Gate of Harmonious Interest Victoria by Robert Amos

Gate of Harmonious Interest Victoria Robert Amos

This Chinatown, located in Victoria, British Columbia, is a historical gateway to the Chinese in Canada because it was once the major entry port for Asian immigration to British North America, and later to Canada. From the late 1850s to the 1860s, it was the primary springboard for several thousand Chinese gold miners heading to the Fraser River valley and the Cariboo, and in the 1880s it was the main entry point for the estimated 15,000 Chinese builders of the Canadian Pacific Railway. It is the oldest Chinatown in Canadian history, and the earliest origin of Chinese people in the Canadian “land of promises.”

This Chinatown is also a major gateway to the development of Chinese communities in Canada. From the late nineteenth century to the first decade of the twentieth century, it was the largest Chinese settlement in Canada. Meanwhile, its merchant networks supplied new labourers, ethnic goods, and homeland news to numerous Chinese immigrant communities across the gold mines of British Columbia and along the Canadian Pacific Railway. In this Chinatown, the Chinese Consolidated Benevolent Association, the Hongmen Society (later called the Chinese Freemasons), and many clan and county associations served as early headquarters of Chinese communities across Canada.

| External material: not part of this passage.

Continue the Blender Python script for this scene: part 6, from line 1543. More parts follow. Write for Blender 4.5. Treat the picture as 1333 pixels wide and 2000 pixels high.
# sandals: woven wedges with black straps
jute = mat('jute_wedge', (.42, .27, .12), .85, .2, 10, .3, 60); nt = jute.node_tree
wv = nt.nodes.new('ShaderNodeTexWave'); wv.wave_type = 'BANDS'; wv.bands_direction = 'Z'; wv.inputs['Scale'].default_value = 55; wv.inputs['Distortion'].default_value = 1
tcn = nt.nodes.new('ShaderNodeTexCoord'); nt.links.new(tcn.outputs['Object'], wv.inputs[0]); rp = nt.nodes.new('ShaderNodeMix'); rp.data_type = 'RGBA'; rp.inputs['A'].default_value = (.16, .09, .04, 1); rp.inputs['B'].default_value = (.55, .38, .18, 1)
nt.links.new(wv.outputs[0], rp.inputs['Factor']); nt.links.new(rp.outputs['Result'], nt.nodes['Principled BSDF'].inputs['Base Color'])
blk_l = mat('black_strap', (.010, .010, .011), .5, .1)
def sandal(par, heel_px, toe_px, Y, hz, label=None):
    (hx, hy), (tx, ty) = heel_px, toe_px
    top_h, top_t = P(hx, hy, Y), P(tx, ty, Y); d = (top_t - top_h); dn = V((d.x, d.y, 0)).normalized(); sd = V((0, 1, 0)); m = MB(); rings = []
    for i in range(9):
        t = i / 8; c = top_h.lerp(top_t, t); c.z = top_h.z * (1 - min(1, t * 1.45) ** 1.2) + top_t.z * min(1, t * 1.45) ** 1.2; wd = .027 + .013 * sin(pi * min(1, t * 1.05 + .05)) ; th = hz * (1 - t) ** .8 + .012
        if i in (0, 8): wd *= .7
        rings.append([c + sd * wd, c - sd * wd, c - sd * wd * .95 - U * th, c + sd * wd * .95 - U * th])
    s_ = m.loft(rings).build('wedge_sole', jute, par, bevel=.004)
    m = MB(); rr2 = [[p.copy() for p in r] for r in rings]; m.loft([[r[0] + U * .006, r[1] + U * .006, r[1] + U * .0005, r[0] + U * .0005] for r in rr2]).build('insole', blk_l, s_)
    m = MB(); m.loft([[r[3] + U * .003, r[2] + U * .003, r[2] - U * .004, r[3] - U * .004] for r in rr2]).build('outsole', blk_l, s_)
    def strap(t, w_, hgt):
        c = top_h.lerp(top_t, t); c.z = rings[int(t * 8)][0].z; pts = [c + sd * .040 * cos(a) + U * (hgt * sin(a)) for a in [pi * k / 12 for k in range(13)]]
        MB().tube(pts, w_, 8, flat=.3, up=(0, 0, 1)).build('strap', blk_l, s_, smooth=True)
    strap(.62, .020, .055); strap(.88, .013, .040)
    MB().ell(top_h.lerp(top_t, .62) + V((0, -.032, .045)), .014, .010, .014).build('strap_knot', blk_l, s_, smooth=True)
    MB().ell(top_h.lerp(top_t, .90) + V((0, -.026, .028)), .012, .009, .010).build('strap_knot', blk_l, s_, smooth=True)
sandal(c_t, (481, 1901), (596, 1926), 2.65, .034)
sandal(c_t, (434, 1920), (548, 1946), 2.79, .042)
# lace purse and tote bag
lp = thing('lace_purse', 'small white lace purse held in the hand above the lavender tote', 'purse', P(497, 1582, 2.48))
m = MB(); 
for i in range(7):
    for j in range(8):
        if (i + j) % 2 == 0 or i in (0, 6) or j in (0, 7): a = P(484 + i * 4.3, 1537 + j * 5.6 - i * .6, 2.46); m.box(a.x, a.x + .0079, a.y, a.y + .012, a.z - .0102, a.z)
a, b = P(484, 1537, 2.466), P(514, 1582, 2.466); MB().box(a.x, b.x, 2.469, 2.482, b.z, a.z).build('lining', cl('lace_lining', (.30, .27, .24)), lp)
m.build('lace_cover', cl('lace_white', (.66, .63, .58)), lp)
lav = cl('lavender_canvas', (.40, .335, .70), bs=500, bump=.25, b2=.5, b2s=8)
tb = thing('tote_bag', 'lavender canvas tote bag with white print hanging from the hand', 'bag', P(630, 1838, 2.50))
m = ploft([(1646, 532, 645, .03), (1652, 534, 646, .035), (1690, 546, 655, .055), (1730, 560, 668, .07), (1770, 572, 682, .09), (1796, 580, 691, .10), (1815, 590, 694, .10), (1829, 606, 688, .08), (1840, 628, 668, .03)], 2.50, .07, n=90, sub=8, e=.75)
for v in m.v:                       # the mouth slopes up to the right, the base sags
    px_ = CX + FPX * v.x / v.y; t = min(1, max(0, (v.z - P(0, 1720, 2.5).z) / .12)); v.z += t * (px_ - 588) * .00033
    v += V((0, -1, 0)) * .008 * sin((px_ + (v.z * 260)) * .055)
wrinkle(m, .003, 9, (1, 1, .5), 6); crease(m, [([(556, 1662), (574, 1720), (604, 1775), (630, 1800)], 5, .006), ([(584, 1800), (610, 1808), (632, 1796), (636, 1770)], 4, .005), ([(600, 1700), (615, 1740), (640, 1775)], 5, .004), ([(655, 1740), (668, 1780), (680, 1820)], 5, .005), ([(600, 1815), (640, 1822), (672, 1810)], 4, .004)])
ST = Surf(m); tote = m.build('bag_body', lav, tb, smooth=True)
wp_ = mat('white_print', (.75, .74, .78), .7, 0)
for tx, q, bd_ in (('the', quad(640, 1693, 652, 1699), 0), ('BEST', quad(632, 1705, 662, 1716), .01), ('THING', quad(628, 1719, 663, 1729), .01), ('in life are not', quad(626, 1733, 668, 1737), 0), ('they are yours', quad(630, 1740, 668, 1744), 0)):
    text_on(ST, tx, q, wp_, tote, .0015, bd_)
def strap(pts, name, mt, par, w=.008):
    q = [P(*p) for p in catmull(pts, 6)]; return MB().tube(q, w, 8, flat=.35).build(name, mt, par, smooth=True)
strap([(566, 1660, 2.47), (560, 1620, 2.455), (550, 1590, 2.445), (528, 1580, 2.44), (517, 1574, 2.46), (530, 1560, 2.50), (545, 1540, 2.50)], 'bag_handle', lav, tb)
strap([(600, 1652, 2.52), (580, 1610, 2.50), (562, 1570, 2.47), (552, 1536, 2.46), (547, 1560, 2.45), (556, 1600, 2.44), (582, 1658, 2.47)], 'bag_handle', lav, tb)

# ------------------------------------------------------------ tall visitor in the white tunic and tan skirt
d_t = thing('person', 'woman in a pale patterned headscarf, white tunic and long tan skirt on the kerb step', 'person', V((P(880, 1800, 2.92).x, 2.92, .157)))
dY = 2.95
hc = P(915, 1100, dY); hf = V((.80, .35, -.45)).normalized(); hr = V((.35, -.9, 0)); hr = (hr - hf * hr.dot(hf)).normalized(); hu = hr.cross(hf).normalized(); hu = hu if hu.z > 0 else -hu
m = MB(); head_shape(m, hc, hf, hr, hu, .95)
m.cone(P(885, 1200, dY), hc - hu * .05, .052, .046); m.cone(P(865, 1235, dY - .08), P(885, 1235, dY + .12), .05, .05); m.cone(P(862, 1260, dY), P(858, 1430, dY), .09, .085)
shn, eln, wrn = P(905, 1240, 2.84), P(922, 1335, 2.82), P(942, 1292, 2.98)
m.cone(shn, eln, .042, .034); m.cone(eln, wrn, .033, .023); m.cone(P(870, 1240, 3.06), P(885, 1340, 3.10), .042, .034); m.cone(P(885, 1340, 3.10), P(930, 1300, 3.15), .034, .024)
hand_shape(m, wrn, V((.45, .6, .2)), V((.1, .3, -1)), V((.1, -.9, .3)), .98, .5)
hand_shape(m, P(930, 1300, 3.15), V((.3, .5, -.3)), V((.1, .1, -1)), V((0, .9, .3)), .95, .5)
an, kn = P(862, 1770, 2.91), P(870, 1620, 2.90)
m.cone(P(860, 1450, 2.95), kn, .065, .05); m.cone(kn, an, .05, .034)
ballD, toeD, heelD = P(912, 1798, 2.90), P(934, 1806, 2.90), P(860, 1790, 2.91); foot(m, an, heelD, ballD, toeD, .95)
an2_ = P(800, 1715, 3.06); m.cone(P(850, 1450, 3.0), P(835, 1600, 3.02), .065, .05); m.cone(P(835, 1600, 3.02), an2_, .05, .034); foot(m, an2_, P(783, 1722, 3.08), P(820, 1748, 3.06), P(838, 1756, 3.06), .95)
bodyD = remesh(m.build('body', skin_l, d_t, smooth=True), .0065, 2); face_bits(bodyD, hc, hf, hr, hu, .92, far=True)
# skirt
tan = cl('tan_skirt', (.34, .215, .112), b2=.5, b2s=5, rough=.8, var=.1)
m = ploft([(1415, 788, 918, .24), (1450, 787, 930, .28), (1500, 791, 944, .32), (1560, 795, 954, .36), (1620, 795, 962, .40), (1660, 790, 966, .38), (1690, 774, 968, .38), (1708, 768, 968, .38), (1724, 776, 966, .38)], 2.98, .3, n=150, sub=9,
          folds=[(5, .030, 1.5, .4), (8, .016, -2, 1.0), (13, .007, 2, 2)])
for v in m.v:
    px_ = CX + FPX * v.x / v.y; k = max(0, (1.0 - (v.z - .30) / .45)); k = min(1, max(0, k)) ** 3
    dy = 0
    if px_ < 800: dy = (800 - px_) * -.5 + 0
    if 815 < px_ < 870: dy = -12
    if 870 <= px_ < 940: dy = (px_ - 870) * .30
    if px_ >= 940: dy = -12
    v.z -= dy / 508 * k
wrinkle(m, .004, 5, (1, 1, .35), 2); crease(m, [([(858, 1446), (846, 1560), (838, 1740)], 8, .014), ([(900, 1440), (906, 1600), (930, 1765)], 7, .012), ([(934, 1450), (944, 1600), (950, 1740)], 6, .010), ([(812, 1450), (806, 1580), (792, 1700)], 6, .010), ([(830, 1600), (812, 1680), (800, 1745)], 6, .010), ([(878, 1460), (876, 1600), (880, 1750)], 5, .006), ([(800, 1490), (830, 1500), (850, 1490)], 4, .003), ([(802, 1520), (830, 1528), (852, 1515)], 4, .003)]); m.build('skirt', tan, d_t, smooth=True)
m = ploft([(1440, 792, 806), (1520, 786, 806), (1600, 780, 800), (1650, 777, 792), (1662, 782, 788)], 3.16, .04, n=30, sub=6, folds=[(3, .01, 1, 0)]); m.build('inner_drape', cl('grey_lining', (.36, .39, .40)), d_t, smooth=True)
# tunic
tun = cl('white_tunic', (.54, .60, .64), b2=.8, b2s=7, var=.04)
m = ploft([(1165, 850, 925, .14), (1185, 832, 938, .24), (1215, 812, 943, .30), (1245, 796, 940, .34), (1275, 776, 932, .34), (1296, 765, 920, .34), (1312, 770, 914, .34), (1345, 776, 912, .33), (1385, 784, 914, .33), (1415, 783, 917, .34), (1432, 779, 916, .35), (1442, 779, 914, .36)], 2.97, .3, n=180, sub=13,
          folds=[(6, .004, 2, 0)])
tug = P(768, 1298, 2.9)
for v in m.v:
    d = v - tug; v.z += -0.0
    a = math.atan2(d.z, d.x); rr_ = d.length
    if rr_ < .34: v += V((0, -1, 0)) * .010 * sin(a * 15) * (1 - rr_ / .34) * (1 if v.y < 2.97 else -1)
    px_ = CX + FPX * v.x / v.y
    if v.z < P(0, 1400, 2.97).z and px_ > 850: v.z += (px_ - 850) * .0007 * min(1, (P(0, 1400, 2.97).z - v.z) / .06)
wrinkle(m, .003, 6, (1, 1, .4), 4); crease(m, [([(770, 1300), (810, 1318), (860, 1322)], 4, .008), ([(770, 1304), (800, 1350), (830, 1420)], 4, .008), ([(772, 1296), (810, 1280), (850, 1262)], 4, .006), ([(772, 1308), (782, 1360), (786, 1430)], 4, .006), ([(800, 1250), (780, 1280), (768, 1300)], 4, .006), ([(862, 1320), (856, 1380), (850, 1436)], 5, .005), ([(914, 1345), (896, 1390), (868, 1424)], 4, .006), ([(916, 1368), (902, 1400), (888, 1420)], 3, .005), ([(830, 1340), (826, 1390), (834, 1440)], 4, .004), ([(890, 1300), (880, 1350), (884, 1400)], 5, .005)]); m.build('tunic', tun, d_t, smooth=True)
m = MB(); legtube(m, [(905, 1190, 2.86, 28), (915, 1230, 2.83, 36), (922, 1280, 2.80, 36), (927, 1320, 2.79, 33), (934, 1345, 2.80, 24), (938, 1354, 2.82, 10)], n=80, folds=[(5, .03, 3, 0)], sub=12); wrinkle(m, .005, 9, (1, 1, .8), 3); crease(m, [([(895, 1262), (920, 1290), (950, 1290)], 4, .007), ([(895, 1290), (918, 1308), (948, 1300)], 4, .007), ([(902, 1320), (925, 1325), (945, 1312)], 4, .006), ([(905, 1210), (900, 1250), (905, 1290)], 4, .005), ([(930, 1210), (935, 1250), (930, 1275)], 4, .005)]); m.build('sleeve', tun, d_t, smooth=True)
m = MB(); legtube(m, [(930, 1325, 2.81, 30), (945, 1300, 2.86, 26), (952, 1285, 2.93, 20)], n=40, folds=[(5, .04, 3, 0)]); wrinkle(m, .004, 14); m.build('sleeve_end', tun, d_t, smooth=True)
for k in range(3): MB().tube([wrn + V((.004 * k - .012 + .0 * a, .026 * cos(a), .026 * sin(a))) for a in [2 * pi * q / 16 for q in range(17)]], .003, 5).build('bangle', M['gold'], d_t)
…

This Chinatown is an especially important gateway to the most significant trend of Chinese Canadian life. Although the city of Victoria and the provincial legislature located in this city were once the major forces behind the head tax and other anti-Chinese laws in Canada, the local Chinatown was at the forefront of Chinese anti-racism. It also led Chinese engagements with Canadian economic, social and political spheres in spite of mounting racist barriers up to the mid-twentieth century. From the early twentieth century to the present, it was the birthplace of Chinese-Canadian leaders in municipal, provincial, federal, and international politics. Moreover, as early as 1899, this Chinatown produced the first global Chinese political organization, the Chinese Empire Reform Association, and it also provided crucial support to the revolutionary creation of Republican China in 1911. In this sense, this Chinatown is also a gateway to Canada’s engagement in the globalized politics of the transpacific world.